Scene modeling code data:
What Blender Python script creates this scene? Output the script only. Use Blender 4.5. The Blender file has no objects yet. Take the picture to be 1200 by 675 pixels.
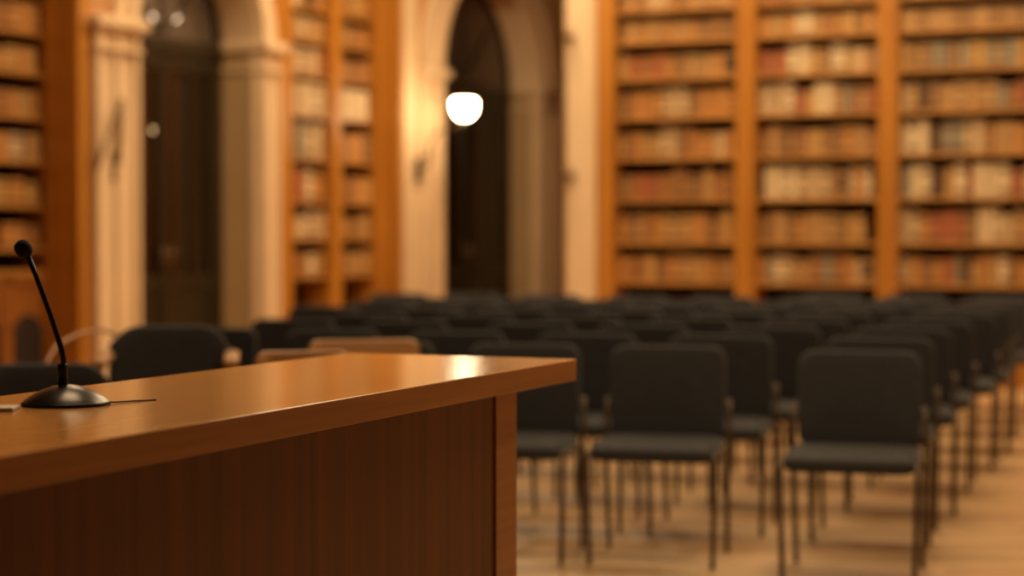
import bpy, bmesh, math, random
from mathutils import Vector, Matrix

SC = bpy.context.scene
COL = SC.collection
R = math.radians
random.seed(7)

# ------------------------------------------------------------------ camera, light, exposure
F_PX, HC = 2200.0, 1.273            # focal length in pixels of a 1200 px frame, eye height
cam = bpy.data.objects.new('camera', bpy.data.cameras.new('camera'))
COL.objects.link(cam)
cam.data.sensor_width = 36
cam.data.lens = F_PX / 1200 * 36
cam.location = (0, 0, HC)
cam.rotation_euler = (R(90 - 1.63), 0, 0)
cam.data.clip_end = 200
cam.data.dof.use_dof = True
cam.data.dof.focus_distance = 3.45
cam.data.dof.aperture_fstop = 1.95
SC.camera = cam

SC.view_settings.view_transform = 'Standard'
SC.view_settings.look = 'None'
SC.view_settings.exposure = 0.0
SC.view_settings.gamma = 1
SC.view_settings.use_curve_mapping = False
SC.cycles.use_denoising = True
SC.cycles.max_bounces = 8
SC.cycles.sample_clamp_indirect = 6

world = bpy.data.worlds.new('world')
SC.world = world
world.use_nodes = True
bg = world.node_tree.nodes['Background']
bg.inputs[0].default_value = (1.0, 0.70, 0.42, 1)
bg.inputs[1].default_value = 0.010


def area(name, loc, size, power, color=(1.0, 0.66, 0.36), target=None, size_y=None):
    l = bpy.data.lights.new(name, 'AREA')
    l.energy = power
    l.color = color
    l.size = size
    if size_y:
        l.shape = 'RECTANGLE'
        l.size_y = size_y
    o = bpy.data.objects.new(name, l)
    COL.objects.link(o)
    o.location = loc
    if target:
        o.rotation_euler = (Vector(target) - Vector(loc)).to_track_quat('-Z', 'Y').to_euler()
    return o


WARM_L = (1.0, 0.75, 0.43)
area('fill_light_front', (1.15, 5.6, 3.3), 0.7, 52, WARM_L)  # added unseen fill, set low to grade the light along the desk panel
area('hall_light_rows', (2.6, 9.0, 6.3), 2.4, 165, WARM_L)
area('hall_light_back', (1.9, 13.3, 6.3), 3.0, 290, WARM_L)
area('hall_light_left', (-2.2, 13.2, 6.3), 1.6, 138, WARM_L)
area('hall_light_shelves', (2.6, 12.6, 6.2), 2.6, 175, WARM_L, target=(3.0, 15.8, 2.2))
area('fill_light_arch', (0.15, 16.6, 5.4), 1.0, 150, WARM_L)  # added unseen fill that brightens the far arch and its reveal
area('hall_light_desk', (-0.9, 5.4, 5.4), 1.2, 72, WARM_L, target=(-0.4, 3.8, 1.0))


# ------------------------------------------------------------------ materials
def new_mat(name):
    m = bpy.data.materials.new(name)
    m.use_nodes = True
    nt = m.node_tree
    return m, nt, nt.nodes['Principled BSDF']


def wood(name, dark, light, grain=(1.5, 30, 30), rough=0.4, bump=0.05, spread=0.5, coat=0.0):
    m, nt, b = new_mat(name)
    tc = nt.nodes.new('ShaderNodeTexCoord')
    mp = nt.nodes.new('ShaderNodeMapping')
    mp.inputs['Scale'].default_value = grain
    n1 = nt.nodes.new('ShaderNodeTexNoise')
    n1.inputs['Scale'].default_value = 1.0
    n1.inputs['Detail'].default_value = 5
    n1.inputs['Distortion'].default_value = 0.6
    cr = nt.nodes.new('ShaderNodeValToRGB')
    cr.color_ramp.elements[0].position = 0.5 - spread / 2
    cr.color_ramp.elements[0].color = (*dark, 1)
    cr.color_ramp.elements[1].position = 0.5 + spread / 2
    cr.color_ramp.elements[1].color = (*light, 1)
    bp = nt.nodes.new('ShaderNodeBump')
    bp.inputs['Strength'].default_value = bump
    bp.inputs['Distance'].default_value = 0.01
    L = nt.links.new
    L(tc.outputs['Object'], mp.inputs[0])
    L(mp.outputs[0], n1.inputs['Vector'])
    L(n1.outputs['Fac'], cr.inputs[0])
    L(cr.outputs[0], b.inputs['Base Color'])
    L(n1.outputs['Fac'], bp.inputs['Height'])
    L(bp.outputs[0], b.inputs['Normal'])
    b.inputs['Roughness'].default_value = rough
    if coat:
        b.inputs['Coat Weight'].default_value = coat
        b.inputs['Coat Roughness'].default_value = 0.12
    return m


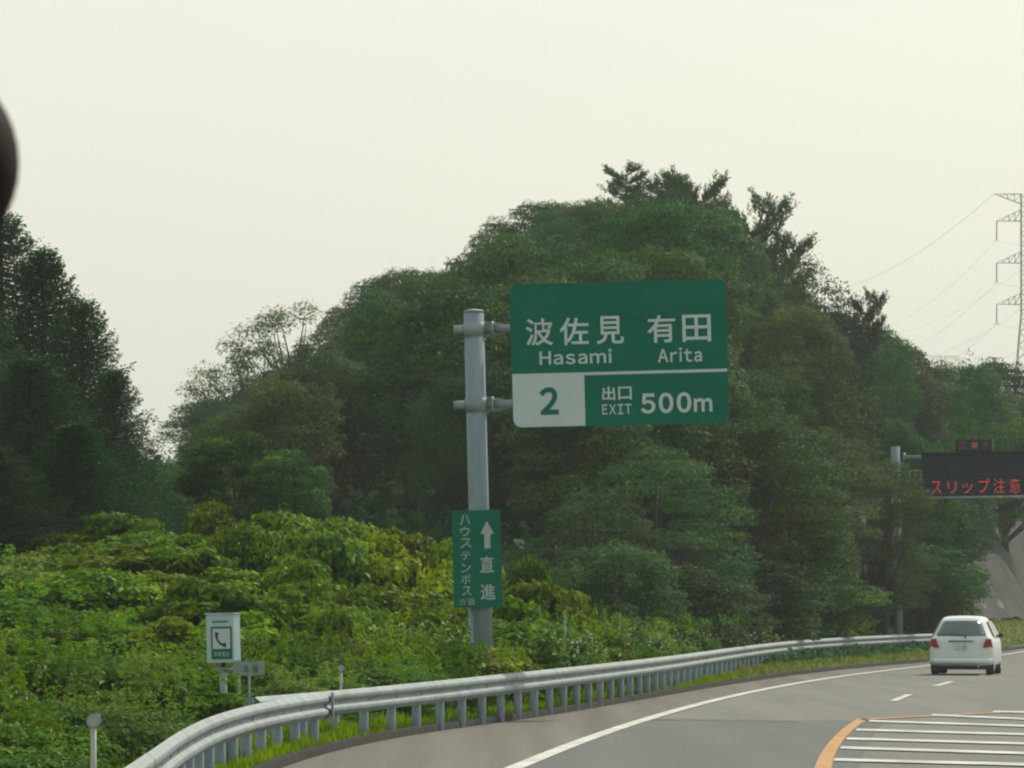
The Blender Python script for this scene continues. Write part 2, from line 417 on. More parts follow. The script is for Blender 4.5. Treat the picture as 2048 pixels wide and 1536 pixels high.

STATED GOAL | Each line of the data should be quoted exactly, with pictures left out.

EXPECTED ANSWER |
What Blender Python script creates this scene? Output the script only. Use Blender 4.5. The Blender file has no objects yet. Take the picture to be 1200 by 675 pixels.
import bpy, bmesh, math, random
from mathutils import Vector, Matrix

SC = bpy.context.scene
COL = SC.collection
R = math.radians
random.seed(7)

# ------------------------------------------------------------------ camera, light, exposure
F_PX, HC = 2200.0, 1.273            # focal length in pixels of a 1200 px frame, eye height
cam = bpy.data.objects.new('camera', bpy.data.cameras.new('camera'))
COL.objects.link(cam)
cam.data.sensor_width = 36
cam.data.lens = F_PX / 1200 * 36
cam.location = (0, 0, HC)
cam.rotation_euler = (R(90 - 1.63), 0, 0)
cam.data.clip_end = 200
cam.data.dof.use_dof = True
cam.data.dof.focus_distance = 3.45
cam.data.dof.aperture_fstop = 1.95
SC.camera = cam

SC.view_settings.view_transform = 'Standard'
SC.view_settings.look = 'None'
SC.view_settings.exposure = 0.0
SC.view_settings.gamma = 1
SC.view_settings.use_curve_mapping = False
SC.cycles.use_denoising = True
SC.cycles.max_bounces = 8
SC.cycles.sample_clamp_indirect = 6

world = bpy.data.worlds.new('world')
SC.world = world
world.use_nodes = True
bg = world.node_tree.nodes['Background']
bg.inputs[0].default_value = (1.0, 0.70, 0.42, 1)
bg.inputs[1].default_value = 0.010


def area(name, loc, size, power, color=(1.0, 0.66, 0.36), target=None, size_y=None):
    l = bpy.data.lights.new(name, 'AREA')
    l.energy = power
    l.color = color
    l.size = size
    if size_y:
        l.shape = 'RECTANGLE'
        l.size_y = size_y
    o = bpy.data.objects.new(name, l)
    COL.objects.link(o)
    o.location = loc
    if target:
        o.rotation_euler = (Vector(target) - Vector(loc)).to_track_quat('-Z', 'Y').to_euler()
    return o


WARM_L = (1.0, 0.75, 0.43)
area('fill_light_front', (1.15, 5.6, 3.3), 0.7, 52, WARM_L)  # added unseen fill, set low to grade the light along the desk panel
area('hall_light_rows', (2.6, 9.0, 6.3), 2.4, 165, WARM_L)
area('hall_light_back', (1.9, 13.3, 6.3), 3.0, 290, WARM_L)
area('hall_light_left', (-2.2, 13.2, 6.3), 1.6, 138, WARM_L)
area('hall_light_shelves', (2.6, 12.6, 6.2), 2.6, 175, WARM_L, target=(3.0, 15.8, 2.2))
area('fill_light_arch', (0.15, 16.6, 5.4), 1.0, 150, WARM_L)  # added unseen fill that brightens the far arch and its reveal
area('hall_light_desk', (-0.9, 5.4, 5.4), 1.2, 72, WARM_L, target=(-0.4, 3.8, 1.0))


# ------------------------------------------------------------------ materials
def new_mat(name):
    m = bpy.data.materials.new(name)
    m.use_nodes = True
    nt = m.node_tree
    return m, nt, nt.nodes['Principled BSDF']


def wood(name, dark, light, grain=(1.5, 30, 30), rough=0.4, bump=0.05, spread=0.5, coat=0.0):
    m, nt, b = new_mat(name)
    tc = nt.nodes.new('ShaderNodeTexCoord')
    mp = nt.nodes.new('ShaderNodeMapping')
    mp.inputs['Scale'].default_value = grain
    n1 = nt.nodes.new('ShaderNodeTexNoise')
    n1.inputs['Scale'].default_value = 1.0
    n1.inputs['Detail'].default_value = 5
    n1.inputs['Distortion'].default_value = 0.6
    cr = nt.nodes.new('ShaderNodeValToRGB')
    cr.color_ramp.elements[0].position = 0.5 - spread / 2
    cr.color_ramp.elements[0].color = (*dark, 1)
    cr.color_ramp.elements[1].position = 0.5 + spread / 2
    cr.color_ramp.elements[1].color = (*light, 1)
    bp = nt.nodes.new('ShaderNodeBump')
    bp.inputs['Strength'].default_value = bump
    bp.inputs['Distance'].default_value = 0.01
    L = nt.links.new
    L(tc.outputs['Object'], mp.inputs[0])
    L(mp.outputs[0], n1.inputs['Vector'])
    L(n1.outputs['Fac'], cr.inputs[0])
    L(cr.outputs[0], b.inputs['Base Color'])
    L(n1.outputs['Fac'], bp.inputs['Height'])
    L(bp.outputs[0], b.inputs['Normal'])
    b.inputs['Roughness'].default_value = rough
    if coat:
        b.inputs['Coat Weight'].default_value = coat
        b.inputs['Coat Roughness'].default_value = 0.12
    return m


The Blender Python script for this scene continues. Write part 2, from line 417 on. More parts follow. The script is for Blender 4.5. Treat the picture as 2048 pixels wide and 1536 pixels high.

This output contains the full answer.